Blumenthal’s amendment would ensure that before granting and renewing federal contracts, the Department of Defense considers every contractors’ record of providing workers with a safe and fair workplace, and paying workers the money they have earned. It is cosponsored by Senators Patty Murray (D-WA), Al Franken (D-MN), Kirsten Gillibrand (D-NY), Sherrod Brown (D-OH), Bernie Sanders (I-VT), Patrick Leahy (D-VT),  Tammy Baldwin (D-WI), Jack Reed (D-RI), Jeff Merkley (D-OR), and Barbara Boxer (D-CA).

“The damaging language currently included in the defense bill unjustifiably prevents the President’s Fair Pay Executive Order from being consistently and appropriately applied to all defense contractors and must be eliminated,” Blumenthal said. “By simply requiring transparency about contractors’ ability to follow long-established labor laws, my amendment ensures a level playing field for law-abiding businesses, holds contractors accountable for the taxpayer dollars that foot contractors’ paychecks, and protects the rights of millions of hard-working Americans.”
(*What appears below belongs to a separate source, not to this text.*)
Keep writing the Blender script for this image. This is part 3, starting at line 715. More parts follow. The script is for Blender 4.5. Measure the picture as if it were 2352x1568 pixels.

In 2014, President Barack Obama signed the Executive Order on Fair Pay and Safe Workplaces to require prospective federal contractors to disclose violations of 14 laws, including the Fair Labor Standards Act, Occupational Safety and Health Act, Vietnam Era Veterans Readjustment Assistance Act, Americans with Disabilities Act, and more. A copy of the executive order listing these laws is available here. This Executive Order gives agencies more guidance on how to consider violations of these laws when awarding federal contracts. The new process is structured to encourage companies to settle existing disputes, like having employers pay employees back wages. It also helps ensure workers are given the necessary information each pay period to verify the accuracy of their paycheck. And the order ensures that workers who may have been sexually assaulted or had their civil rights violated get their day in court by putting an end to mandatory arbitration agreements at corporations with large federal contracts. Section 829H of the NDAA, however, guts the Executive Order, limiting it only to a handful of defense contractors that have been suspended or debarred.